#### Description of the task
In the records below, find the line with "Write the bpy" and the line with "BEDC = np.array([-4.32, 11.3])"; return exactly those lines and every line between them.

#### Exercise data
───
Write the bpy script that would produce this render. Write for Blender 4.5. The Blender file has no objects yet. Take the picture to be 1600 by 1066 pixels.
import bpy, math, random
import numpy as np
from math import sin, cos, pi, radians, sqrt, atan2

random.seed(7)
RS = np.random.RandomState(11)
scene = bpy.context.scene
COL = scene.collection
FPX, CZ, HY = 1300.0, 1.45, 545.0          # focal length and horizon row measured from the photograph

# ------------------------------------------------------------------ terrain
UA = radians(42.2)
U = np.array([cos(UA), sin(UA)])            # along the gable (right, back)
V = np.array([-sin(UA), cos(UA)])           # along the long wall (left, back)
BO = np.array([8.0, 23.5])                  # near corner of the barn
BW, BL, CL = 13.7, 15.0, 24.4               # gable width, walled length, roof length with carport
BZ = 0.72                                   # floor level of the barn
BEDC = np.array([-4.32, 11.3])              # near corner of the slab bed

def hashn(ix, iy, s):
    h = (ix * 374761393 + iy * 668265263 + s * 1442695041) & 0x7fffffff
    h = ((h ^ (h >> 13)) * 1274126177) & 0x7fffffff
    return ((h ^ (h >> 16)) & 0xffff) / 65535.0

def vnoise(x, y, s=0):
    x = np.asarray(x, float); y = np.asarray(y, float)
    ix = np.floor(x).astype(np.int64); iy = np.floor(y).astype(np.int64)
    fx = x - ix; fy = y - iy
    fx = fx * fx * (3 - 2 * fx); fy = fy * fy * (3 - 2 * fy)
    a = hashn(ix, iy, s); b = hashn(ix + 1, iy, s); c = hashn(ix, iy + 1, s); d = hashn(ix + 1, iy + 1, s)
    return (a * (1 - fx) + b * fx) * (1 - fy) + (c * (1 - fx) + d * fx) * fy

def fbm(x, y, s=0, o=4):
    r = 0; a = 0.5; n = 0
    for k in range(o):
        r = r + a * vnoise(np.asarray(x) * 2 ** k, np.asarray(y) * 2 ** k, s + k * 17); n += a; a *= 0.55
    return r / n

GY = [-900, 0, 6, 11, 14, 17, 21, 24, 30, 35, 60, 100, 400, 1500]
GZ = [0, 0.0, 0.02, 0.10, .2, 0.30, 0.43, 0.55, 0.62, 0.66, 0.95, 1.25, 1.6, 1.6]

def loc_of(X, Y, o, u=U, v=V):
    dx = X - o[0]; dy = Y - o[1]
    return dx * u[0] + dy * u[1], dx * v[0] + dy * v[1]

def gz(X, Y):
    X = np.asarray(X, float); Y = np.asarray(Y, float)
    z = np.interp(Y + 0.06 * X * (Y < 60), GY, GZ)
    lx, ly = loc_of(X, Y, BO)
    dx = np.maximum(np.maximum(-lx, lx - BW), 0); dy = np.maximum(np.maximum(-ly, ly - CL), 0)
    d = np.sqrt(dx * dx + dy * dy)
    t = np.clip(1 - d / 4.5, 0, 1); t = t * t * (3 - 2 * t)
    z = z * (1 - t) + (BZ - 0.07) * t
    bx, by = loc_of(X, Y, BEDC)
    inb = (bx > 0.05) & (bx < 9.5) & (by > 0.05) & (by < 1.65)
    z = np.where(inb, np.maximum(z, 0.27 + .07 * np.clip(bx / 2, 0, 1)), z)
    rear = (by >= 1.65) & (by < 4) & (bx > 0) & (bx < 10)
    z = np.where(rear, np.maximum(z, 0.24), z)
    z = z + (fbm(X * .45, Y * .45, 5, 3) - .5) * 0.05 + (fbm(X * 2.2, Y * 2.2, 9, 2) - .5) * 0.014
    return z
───
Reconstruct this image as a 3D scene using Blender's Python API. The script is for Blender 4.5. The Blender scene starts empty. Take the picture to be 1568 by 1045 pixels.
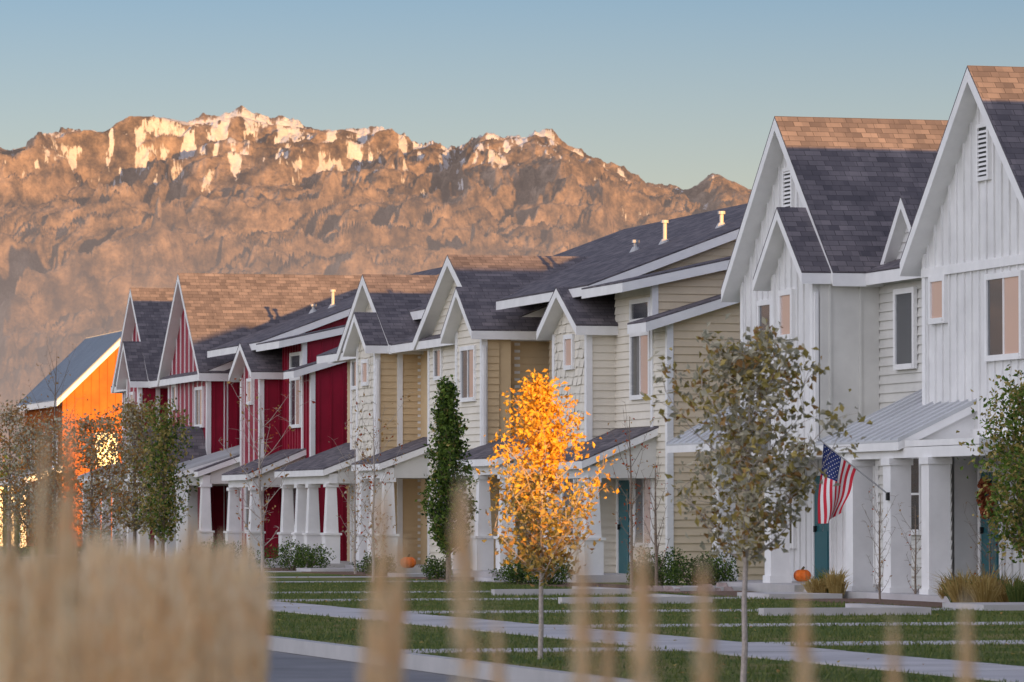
───
#### Answer to this task
Write the bpy script that would produce this render. Write for Blender 4.5. The Blender file has no objects yet. Take the picture to be 1600 by 1066 pixels.
import bpy, math, random
import numpy as np
from math import sin, cos, pi, radians, sqrt, atan2

random.seed(7)
RS = np.random.RandomState(11)
scene = bpy.context.scene
COL = scene.collection
FPX, CZ, HY = 1300.0, 1.45, 545.0          # focal length and horizon row measured from the photograph

# ------------------------------------------------------------------ terrain
UA = radians(42.2)
U = np.array([cos(UA), sin(UA)])            # along the gable (right, back)
V = np.array([-sin(UA), cos(UA)])           # along the long wall (left, back)
BO = np.array([8.0, 23.5])                  # near corner of the barn
BW, BL, CL = 13.7, 15.0, 24.4               # gable width, walled length, roof length with carport
BZ = 0.72                                   # floor level of the barn
BEDC = np.array([-4.32, 11.3])              # near corner of the slab bed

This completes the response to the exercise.